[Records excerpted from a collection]
===

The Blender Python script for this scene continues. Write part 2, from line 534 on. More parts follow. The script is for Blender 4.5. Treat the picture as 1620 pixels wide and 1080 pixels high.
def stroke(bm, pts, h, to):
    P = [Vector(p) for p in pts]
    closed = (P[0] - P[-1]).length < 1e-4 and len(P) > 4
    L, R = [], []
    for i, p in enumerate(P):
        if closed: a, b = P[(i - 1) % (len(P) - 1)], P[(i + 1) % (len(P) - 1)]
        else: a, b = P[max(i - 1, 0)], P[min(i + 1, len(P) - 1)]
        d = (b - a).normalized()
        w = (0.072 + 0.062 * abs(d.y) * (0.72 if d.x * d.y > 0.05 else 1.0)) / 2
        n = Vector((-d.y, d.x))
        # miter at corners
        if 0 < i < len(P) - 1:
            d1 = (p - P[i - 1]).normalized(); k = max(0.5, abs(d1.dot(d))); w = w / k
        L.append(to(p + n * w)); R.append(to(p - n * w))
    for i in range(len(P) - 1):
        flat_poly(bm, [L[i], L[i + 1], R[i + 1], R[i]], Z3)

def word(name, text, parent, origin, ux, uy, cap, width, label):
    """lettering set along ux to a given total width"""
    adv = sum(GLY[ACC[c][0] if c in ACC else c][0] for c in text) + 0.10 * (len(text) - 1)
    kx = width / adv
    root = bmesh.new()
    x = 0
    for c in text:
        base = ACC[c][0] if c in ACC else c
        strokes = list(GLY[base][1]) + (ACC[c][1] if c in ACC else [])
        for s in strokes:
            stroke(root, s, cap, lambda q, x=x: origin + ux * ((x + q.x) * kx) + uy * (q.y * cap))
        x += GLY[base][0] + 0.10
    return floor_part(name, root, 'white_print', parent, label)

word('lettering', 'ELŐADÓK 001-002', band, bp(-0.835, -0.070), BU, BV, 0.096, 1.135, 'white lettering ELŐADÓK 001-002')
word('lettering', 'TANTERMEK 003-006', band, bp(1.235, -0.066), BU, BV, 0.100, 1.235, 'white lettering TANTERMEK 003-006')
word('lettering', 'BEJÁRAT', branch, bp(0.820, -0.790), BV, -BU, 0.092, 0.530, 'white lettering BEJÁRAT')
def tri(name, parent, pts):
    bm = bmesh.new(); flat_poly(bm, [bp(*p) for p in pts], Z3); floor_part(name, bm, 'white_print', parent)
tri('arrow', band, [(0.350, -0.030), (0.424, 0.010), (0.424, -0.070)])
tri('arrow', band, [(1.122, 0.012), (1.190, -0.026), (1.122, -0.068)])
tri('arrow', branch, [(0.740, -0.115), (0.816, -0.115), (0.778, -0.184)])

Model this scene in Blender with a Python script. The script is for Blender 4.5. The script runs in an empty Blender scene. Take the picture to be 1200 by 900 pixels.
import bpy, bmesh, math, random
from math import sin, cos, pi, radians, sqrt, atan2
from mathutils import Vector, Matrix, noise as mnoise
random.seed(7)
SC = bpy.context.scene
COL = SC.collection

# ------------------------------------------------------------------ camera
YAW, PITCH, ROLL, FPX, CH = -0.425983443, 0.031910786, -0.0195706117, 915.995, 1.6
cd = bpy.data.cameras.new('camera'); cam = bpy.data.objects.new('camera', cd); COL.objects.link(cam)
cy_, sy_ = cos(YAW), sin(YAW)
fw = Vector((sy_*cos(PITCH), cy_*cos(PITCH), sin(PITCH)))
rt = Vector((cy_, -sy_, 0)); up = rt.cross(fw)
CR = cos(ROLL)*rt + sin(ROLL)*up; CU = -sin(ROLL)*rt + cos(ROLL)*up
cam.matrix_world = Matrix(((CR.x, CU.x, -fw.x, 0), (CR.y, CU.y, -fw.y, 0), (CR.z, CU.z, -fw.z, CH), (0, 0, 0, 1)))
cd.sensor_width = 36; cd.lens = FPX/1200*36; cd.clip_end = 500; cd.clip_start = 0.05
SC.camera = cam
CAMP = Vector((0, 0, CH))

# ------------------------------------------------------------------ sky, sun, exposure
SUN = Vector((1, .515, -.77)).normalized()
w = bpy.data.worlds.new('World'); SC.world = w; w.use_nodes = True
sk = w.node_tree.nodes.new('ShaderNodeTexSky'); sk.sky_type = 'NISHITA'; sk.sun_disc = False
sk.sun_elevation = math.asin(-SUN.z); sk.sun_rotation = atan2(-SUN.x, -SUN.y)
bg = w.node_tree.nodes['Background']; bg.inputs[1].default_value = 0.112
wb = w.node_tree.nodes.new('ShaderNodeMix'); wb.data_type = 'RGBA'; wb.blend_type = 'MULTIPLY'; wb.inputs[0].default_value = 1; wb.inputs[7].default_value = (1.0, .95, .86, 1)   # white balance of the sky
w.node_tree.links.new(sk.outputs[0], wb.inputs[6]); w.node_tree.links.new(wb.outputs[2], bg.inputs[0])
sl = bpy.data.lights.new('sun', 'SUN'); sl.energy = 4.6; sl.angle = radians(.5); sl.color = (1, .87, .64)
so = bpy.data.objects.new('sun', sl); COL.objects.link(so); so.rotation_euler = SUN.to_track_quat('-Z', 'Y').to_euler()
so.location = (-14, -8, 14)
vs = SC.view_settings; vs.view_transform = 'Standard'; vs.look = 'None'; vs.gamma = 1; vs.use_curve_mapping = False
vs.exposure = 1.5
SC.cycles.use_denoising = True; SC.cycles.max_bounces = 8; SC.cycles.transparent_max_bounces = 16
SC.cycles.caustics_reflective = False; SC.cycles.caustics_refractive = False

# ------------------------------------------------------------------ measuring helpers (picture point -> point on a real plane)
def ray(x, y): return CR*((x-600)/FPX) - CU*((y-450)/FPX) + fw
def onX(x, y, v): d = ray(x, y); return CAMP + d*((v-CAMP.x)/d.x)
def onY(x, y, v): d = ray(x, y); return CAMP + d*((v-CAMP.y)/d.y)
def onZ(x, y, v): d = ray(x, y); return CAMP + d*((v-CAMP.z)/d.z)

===

Only the lines from the one bearing "Model this scene" through the one bearing "COL = SC.collection" should be repeated, exactly as given.

**Correct result:**
Model this scene in Blender with a Python script. The script is for Blender 4.5. The script runs in an empty Blender scene. Take the picture to be 1200 by 900 pixels.
import bpy, bmesh, math, random
from math import sin, cos, pi, radians, sqrt, atan2
from mathutils import Vector, Matrix, noise as mnoise
random.seed(7)
SC = bpy.context.scene
COL = SC.collection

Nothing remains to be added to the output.